Mumbai, July 09: Bhabha Atomic Research Centre (BARC) has developed a very high speed ANUPAM-XENON/128 supercomputer, achieving another significant milestone in the field of supercomputers. The computing speed of this 128 processor ANUPAM supercomputer is 202 Giga Floating Point Operations Per Second (GFLOPS) on High Performance Linpack benchmark program and is about three times faster than the 64-node supercomputer developed in July 2002, Head (computer division) H K Kaura said on Wednesday.

This 128 ANUPAM supercomputer is built using 64 dual xenon servers as `compute nodes' in a cluster, interconnected by a high speed communication network. Each server is based on dual xenon, 2.4 GHz processors, with 2 GB memory, and 40 GB hard disk.
The present supercomputer is also more than 6,000 times faster than BARC's first 4-node supercomputer developed in December 1991. So far BARC has developed 16 different models of the ANUPAM series of parallel supercomputers using a variety of processors as `compute nodes' and various technologies for interconnection networks, Kaura said.
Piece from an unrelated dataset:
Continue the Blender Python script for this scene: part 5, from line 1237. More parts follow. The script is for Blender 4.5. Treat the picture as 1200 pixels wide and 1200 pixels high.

The inter-communication network is designed using Scalable Coherent Interface (SCI), with a very high node-to-node communication speed of 300 megabytes per second and a very low latency of 3.5 microseconds, the scientist added.
The open source Linux operating system is used on each parallel processing node. For implementing parallel processing applications on the ANUPAM system standard Message Passing Interface (MPI) is available.